EXERCISE DETAILS.
Quote every line of the material beneath this one.
───── DATA SECTION ─────
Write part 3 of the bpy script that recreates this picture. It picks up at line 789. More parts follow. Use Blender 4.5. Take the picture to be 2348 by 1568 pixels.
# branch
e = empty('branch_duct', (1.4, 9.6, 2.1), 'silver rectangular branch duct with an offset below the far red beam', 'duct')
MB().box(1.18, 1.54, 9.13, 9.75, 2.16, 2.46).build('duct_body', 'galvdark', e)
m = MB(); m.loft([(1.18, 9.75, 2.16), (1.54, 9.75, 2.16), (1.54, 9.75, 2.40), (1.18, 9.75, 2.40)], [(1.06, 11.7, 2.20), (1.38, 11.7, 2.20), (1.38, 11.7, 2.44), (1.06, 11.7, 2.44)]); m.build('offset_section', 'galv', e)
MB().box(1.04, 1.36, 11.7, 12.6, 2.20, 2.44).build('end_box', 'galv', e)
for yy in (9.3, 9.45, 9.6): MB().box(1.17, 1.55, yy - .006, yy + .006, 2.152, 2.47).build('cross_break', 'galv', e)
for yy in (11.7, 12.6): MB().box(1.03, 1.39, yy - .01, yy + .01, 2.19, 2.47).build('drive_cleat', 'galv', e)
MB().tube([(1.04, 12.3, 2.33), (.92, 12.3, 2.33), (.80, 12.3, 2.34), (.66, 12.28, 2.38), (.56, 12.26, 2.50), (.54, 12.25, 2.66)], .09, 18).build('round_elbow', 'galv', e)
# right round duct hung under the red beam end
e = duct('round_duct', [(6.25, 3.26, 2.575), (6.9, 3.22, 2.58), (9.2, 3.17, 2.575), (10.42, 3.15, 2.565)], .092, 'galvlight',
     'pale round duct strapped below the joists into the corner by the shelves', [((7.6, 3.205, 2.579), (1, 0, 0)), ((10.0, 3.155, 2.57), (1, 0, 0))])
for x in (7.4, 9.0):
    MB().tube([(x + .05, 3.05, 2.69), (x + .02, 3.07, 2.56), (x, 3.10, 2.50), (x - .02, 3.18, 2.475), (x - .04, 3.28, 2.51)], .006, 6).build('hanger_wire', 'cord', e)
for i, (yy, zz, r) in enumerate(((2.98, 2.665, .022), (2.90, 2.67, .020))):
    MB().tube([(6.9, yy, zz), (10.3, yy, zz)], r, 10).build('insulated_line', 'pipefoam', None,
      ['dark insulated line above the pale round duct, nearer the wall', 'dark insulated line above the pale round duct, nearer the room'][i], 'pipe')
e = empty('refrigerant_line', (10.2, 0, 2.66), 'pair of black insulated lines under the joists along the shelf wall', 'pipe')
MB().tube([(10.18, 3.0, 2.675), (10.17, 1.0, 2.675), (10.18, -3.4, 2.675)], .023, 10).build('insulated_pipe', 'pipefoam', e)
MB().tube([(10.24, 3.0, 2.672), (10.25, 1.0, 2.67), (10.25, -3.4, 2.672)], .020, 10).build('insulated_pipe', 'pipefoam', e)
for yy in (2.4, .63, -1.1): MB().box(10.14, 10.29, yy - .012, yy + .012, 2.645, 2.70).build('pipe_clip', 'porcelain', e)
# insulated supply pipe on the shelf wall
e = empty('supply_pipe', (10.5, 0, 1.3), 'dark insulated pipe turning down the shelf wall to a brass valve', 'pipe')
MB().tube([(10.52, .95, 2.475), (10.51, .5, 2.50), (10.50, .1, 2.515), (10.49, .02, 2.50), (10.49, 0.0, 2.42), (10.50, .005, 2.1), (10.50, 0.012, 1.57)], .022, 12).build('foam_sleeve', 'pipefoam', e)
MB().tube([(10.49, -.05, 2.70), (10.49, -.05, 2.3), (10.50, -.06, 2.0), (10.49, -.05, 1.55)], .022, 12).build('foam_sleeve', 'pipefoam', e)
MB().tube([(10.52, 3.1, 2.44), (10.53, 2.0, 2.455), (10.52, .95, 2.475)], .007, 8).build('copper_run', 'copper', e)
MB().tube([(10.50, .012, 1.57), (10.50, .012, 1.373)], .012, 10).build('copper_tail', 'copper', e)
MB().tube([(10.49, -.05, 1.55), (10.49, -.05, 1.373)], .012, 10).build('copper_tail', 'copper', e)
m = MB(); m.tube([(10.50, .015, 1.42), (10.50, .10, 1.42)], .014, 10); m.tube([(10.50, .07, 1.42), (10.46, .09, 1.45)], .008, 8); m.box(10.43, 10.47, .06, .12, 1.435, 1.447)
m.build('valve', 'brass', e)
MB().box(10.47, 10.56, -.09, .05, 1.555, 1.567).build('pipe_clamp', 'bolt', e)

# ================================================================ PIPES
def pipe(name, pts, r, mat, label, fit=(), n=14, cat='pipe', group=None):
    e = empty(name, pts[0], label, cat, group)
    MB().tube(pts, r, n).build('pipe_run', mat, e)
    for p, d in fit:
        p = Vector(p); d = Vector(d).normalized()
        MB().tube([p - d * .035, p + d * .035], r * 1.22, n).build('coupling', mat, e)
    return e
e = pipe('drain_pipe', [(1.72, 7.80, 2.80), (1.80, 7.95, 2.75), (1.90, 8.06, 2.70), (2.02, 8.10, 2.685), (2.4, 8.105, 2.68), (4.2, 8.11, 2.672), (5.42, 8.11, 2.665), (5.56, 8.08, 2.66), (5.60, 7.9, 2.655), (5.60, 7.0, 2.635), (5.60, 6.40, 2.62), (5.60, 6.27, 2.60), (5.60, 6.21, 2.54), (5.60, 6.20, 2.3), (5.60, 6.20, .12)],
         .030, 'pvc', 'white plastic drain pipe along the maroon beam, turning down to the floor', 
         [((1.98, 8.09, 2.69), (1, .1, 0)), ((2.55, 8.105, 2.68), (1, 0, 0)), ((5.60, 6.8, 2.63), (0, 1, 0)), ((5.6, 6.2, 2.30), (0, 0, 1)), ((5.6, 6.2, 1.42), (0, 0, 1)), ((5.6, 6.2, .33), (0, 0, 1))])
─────
REPLY.
Write part 3 of the bpy script that recreates this picture. It picks up at line 789. More parts follow. Use Blender 4.5. Take the picture to be 2348 by 1568 pixels.
# branch
e = empty('branch_duct', (1.4, 9.6, 2.1), 'silver rectangular branch duct with an offset below the far red beam', 'duct')
MB().box(1.18, 1.54, 9.13, 9.75, 2.16, 2.46).build('duct_body', 'galvdark', e)
m = MB(); m.loft([(1.18, 9.75, 2.16), (1.54, 9.75, 2.16), (1.54, 9.75, 2.40), (1.18, 9.75, 2.40)], [(1.06, 11.7, 2.20), (1.38, 11.7, 2.20), (1.38, 11.7, 2.44), (1.06, 11.7, 2.44)]); m.build('offset_section', 'galv', e)
MB().box(1.04, 1.36, 11.7, 12.6, 2.20, 2.44).build('end_box', 'galv', e)
for yy in (9.3, 9.45, 9.6): MB().box(1.17, 1.55, yy - .006, yy + .006, 2.152, 2.47).build('cross_break', 'galv', e)
for yy in (11.7, 12.6): MB().box(1.03, 1.39, yy - .01, yy + .01, 2.19, 2.47).build('drive_cleat', 'galv', e)
MB().tube([(1.04, 12.3, 2.33), (.92, 12.3, 2.33), (.80, 12.3, 2.34), (.66, 12.28, 2.38), (.56, 12.26, 2.50), (.54, 12.25, 2.66)], .09, 18).build('round_elbow', 'galv', e)
# right round duct hung under the red beam end
e = duct('round_duct', [(6.25, 3.26, 2.575), (6.9, 3.22, 2.58), (9.2, 3.17, 2.575), (10.42, 3.15, 2.565)], .092, 'galvlight',
     'pale round duct strapped below the joists into the corner by the shelves', [((7.6, 3.205, 2.579), (1, 0, 0)), ((10.0, 3.155, 2.57), (1, 0, 0))])
for x in (7.4, 9.0):
    MB().tube([(x + .05, 3.05, 2.69), (x + .02, 3.07, 2.56), (x, 3.10, 2.50), (x - .02, 3.18, 2.475), (x - .04, 3.28, 2.51)], .006, 6).build('hanger_wire', 'cord', e)
for i, (yy, zz, r) in enumerate(((2.98, 2.665, .022), (2.90, 2.67, .020))):
    MB().tube([(6.9, yy, zz), (10.3, yy, zz)], r, 10).build('insulated_line', 'pipefoam', None,
      ['dark insulated line above the pale round duct, nearer the wall', 'dark insulated line above the pale round duct, nearer the room'][i], 'pipe')
e = empty('refrigerant_line', (10.2, 0, 2.66), 'pair of black insulated lines under the joists along the shelf wall', 'pipe')
MB().tube([(10.18, 3.0, 2.675), (10.17, 1.0, 2.675), (10.18, -3.4, 2.675)], .023, 10).build('insulated_pipe', 'pipefoam', e)
MB().tube([(10.24, 3.0, 2.672), (10.25, 1.0, 2.67), (10.25, -3.4, 2.672)], .020, 10).build('insulated_pipe', 'pipefoam', e)
for yy in (2.4, .63, -1.1): MB().box(10.14, 10.29, yy - .012, yy + .012, 2.645, 2.70).build('pipe_clip', 'porcelain', e)
# insulated supply pipe on the shelf wall
e = empty('supply_pipe', (10.5, 0, 1.3), 'dark insulated pipe turning down the shelf wall to a brass valve', 'pipe')
MB().tube([(10.52, .95, 2.475), (10.51, .5, 2.50), (10.50, .1, 2.515), (10.49, .02, 2.50), (10.49, 0.0, 2.42), (10.50, .005, 2.1), (10.50, 0.012, 1.57)], .022, 12).build('foam_sleeve', 'pipefoam', e)
MB().tube([(10.49, -.05, 2.70), (10.49, -.05, 2.3), (10.50, -.06, 2.0), (10.49, -.05, 1.55)], .022, 12).build('foam_sleeve', 'pipefoam', e)
MB().tube([(10.52, 3.1, 2.44), (10.53, 2.0, 2.455), (10.52, .95, 2.475)], .007, 8).build('copper_run', 'copper', e)
MB().tube([(10.50, .012, 1.57), (10.50, .012, 1.373)], .012, 10).build('copper_tail', 'copper', e)
MB().tube([(10.49, -.05, 1.55), (10.49, -.05, 1.373)], .012, 10).build('copper_tail', 'copper', e)
m = MB(); m.tube([(10.50, .015, 1.42), (10.50, .10, 1.42)], .014, 10); m.tube([(10.50, .07, 1.42), (10.46, .09, 1.45)], .008, 8); m.box(10.43, 10.47, .06, .12, 1.435, 1.447)
m.build('valve', 'brass', e)
MB().box(10.47, 10.56, -.09, .05, 1.555, 1.567).build('pipe_clamp', 'bolt', e)

# ================================================================ PIPES
def pipe(name, pts, r, mat, label, fit=(), n=14, cat='pipe', group=None):
    e = empty(name, pts[0], label, cat, group)
    MB().tube(pts, r, n).build('pipe_run', mat, e)
    for p, d in fit:
        p = Vector(p); d = Vector(d).normalized()
        MB().tube([p - d * .035, p + d * .035], r * 1.22, n).build('coupling', mat, e)
    return e
e = pipe('drain_pipe', [(1.72, 7.80, 2.80), (1.80, 7.95, 2.75), (1.90, 8.06, 2.70), (2.02, 8.10, 2.685), (2.4, 8.105, 2.68), (4.2, 8.11, 2.672), (5.42, 8.11, 2.665), (5.56, 8.08, 2.66), (5.60, 7.9, 2.655), (5.60, 7.0, 2.635), (5.60, 6.40, 2.62), (5.60, 6.27, 2.60), (5.60, 6.21, 2.54), (5.60, 6.20, 2.3), (5.60, 6.20, .12)],
         .030, 'pvc', 'white plastic drain pipe along the maroon beam, turning down to the floor', 
         [((1.98, 8.09, 2.69), (1, .1, 0)), ((2.55, 8.105, 2.68), (1, 0, 0)), ((5.60, 6.8, 2.63), (0, 1, 0)), ((5.6, 6.2, 2.30), (0, 0, 1)), ((5.6, 6.2, 1.42), (0, 0, 1)), ((5.6, 6.2, .33), (0, 0, 1))])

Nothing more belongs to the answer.